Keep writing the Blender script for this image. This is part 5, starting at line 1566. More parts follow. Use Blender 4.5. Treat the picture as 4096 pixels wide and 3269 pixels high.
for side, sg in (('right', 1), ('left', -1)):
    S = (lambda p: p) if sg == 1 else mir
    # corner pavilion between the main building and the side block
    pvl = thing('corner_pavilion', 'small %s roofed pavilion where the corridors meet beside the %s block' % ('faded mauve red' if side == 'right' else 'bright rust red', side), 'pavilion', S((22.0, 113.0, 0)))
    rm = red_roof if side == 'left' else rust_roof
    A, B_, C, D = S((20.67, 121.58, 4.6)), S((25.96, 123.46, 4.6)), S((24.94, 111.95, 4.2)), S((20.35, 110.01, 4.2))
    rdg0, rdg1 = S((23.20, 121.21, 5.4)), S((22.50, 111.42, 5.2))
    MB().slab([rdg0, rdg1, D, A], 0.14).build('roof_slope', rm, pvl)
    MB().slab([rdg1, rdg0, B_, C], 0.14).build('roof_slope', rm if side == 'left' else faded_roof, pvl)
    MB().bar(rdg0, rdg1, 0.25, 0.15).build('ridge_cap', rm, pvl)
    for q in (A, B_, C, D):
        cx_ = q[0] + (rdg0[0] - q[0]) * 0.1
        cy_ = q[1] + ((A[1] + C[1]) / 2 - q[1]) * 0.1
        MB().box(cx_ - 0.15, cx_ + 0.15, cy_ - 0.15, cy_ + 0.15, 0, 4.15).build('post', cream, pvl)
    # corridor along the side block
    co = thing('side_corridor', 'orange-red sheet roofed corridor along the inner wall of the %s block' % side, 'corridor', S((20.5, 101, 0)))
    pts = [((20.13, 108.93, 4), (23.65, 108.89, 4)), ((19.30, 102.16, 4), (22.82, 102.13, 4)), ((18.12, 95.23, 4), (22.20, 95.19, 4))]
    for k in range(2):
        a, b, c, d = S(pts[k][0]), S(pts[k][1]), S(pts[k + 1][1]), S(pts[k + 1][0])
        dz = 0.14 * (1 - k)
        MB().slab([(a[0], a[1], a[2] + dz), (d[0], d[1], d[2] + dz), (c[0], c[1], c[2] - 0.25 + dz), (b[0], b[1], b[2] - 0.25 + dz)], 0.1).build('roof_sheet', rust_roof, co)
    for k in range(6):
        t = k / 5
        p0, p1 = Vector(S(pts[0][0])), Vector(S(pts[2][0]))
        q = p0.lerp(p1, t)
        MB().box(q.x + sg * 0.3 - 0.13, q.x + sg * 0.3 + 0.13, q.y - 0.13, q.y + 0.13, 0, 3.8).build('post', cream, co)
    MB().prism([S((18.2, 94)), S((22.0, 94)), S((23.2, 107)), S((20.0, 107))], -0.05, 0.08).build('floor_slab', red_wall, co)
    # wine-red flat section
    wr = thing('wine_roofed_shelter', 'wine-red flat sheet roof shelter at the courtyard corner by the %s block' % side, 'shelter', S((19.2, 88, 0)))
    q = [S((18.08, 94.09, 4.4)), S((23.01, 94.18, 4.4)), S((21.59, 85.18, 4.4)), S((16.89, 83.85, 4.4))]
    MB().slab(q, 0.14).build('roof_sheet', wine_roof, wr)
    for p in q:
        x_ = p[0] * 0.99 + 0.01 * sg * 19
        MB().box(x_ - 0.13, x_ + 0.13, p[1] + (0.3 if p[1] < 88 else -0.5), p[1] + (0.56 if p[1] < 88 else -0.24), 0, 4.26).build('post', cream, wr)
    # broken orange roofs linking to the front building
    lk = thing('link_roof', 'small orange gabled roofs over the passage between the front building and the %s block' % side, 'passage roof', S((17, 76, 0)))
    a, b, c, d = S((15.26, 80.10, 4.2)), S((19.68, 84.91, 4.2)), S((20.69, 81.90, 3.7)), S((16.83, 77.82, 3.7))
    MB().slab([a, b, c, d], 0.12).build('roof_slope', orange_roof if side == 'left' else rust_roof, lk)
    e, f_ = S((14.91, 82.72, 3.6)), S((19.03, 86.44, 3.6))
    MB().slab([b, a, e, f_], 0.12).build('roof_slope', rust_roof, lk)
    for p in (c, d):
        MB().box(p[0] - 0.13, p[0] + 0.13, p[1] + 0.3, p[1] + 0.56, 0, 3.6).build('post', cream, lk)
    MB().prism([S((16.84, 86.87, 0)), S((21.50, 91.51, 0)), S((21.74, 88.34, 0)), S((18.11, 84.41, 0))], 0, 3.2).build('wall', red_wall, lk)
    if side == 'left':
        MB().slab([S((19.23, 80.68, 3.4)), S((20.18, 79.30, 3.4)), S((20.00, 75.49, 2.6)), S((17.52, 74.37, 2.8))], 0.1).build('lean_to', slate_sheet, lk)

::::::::

Print all the data exactly.

• SOLVED PROBLEM:
Keep writing the Blender script for this image. This is part 5, starting at line 1566. More parts follow. Use Blender 4.5. Treat the picture as 4096 pixels wide and 3269 pixels high.
for side, sg in (('right', 1), ('left', -1)):
    S = (lambda p: p) if sg == 1 else mir
    # corner pavilion between the main building and the side block
    pvl = thing('corner_pavilion', 'small %s roofed pavilion where the corridors meet beside the %s block' % ('faded mauve red' if side == 'right' else 'bright rust red', side), 'pavilion', S((22.0, 113.0, 0)))
    rm = red_roof if side == 'left' else rust_roof
    A, B_, C, D = S((20.67, 121.58, 4.6)), S((25.96, 123.46, 4.6)), S((24.94, 111.95, 4.2)), S((20.35, 110.01, 4.2))
    rdg0, rdg1 = S((23.20, 121.21, 5.4)), S((22.50, 111.42, 5.2))
    MB().slab([rdg0, rdg1, D, A], 0.14).build('roof_slope', rm, pvl)
    MB().slab([rdg1, rdg0, B_, C], 0.14).build('roof_slope', rm if side == 'left' else faded_roof, pvl)
    MB().bar(rdg0, rdg1, 0.25, 0.15).build('ridge_cap', rm, pvl)
    for q in (A, B_, C, D):
        cx_ = q[0] + (rdg0[0] - q[0]) * 0.1
        cy_ = q[1] + ((A[1] + C[1]) / 2 - q[1]) * 0.1
        MB().box(cx_ - 0.15, cx_ + 0.15, cy_ - 0.15, cy_ + 0.15, 0, 4.15).build('post', cream, pvl)
    # corridor along the side block
    co = thing('side_corridor', 'orange-red sheet roofed corridor along the inner wall of the %s block' % side, 'corridor', S((20.5, 101, 0)))
    pts = [((20.13, 108.93, 4), (23.65, 108.89, 4)), ((19.30, 102.16, 4), (22.82, 102.13, 4)), ((18.12, 95.23, 4), (22.20, 95.19, 4))]
    for k in range(2):
        a, b, c, d = S(pts[k][0]), S(pts[k][1]), S(pts[k + 1][1]), S(pts[k + 1][0])
        dz = 0.14 * (1 - k)
        MB().slab([(a[0], a[1], a[2] + dz), (d[0], d[1], d[2] + dz), (c[0], c[1], c[2] - 0.25 + dz), (b[0], b[1], b[2] - 0.25 + dz)], 0.1).build('roof_sheet', rust_roof, co)
    for k in range(6):
        t = k / 5
        p0, p1 = Vector(S(pts[0][0])), Vector(S(pts[2][0]))
        q = p0.lerp(p1, t)
        MB().box(q.x + sg * 0.3 - 0.13, q.x + sg * 0.3 + 0.13, q.y - 0.13, q.y + 0.13, 0, 3.8).build('post', cream, co)
    MB().prism([S((18.2, 94)), S((22.0, 94)), S((23.2, 107)), S((20.0, 107))], -0.05, 0.08).build('floor_slab', red_wall, co)
    # wine-red flat section
    wr = thing('wine_roofed_shelter', 'wine-red flat sheet roof shelter at the courtyard corner by the %s block' % side, 'shelter', S((19.2, 88, 0)))
    q = [S((18.08, 94.09, 4.4)), S((23.01, 94.18, 4.4)), S((21.59, 85.18, 4.4)), S((16.89, 83.85, 4.4))]
    MB().slab(q, 0.14).build('roof_sheet', wine_roof, wr)
    for p in q:
        x_ = p[0] * 0.99 + 0.01 * sg * 19
        MB().box(x_ - 0.13, x_ + 0.13, p[1] + (0.3 if p[1] < 88 else -0.5), p[1] + (0.56 if p[1] < 88 else -0.24), 0, 4.26).build('post', cream, wr)
    # broken orange roofs linking to the front building
    lk = thing('link_roof', 'small orange gabled roofs over the passage between the front building and the %s block' % side, 'passage roof', S((17, 76, 0)))
    a, b, c, d = S((15.26, 80.10, 4.2)), S((19.68, 84.91, 4.2)), S((20.69, 81.90, 3.7)), S((16.83, 77.82, 3.7))
    MB().slab([a, b, c, d], 0.12).build('roof_slope', orange_roof if side == 'left' else rust_roof, lk)
    e, f_ = S((14.91, 82.72, 3.6)), S((19.03, 86.44, 3.6))
    MB().slab([b, a, e, f_], 0.12).build('roof_slope', rust_roof, lk)
    for p in (c, d):
        MB().box(p[0] - 0.13, p[0] + 0.13, p[1] + 0.3, p[1] + 0.56, 0, 3.6).build('post', cream, lk)
    MB().prism([S((16.84, 86.87, 0)), S((21.50, 91.51, 0)), S((21.74, 88.34, 0)), S((18.11, 84.41, 0))], 0, 3.2).build('wall', red_wall, lk)
    if side == 'left':
        MB().slab([S((19.23, 80.68, 3.4)), S((20.18, 79.30, 3.4)), S((20.00, 75.49, 2.6)), S((17.52, 74.37, 2.8))], 0.1).build('lean_to', slate_sheet, lk)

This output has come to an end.